今までは好むと好まざる関係なしに地域の小学校、中学校へと
私の子供以外の大半の子どもたちが歩んできた。
しかしこれからは「自分の意思と行動と判断」で
自身の道を切り拓いて行くことになる。
高校受験を突破すればそれで人生が決まるといった甘い物ではない。
では大学受験で決まるのかと言えばそれも言い切れない。
高校・大学と進んで行く中で、自分の進みたい方向がおぼろげながら見えてくるもの。
そして社会に身を投じ、自分の本来の夢探しへと歩むことになる。
今、私の目の前にいる子どもたちは15歳の中学3年生。
この子に「将来の夢は何?」と問いかけても明確な返事は返って来ない。
むしろそれが自然な姿であろう。
ではなぜ受験勉強や、夏期講習、を行うのか。
それは高校進学の為の合格基準に達する能力を身に付けるため。
これだけだろうか?
私はこのことをゴールにしていない。
私は高校受験を通して、「自身の生き方や学ぶ姿勢、
ここ一番で力を発揮できる瞬発力、頑張ることの尊さ、
結果の出ない時の自分の思考と行動、人を思いやる気持ち、
人としての優しさや厳しさ、そして大人の考え方」
つまりこれは「人としての核」。
これを15歳の子どもたちに体感させたいと思って息子たちの指導をしている。
この「人としての核」は、自分ひとりだけでは体感できない。
同じ15歳の仲間や先輩や大人が同じ空間に居て体感できるものなのだ。
周りの頑張る姿を見て自分も頑張る。
仲間が苦しんでいる時、そっと「一緒に頑張ろう」って声を掛け合う。
逆に自分に甘え、人に甘える者には誰も目を向けない。
むしろ私は叱責を与える。

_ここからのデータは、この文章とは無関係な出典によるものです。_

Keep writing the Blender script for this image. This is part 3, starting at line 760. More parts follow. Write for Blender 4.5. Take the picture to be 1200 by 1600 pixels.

春に「1.01の365乗」の話をした。
そこにイチローさんの話も交えながら、「毎日毎日の小さな積み重ねこそが、
とんでもない所に自分を連れて行ってくれる唯一の道だ」と話した。
15歳の子ども達、人として大切にして欲しい意義のある時間が
これから始まろうとしている。
皆で一枚岩になって、一緒に「自己」を創って行こう。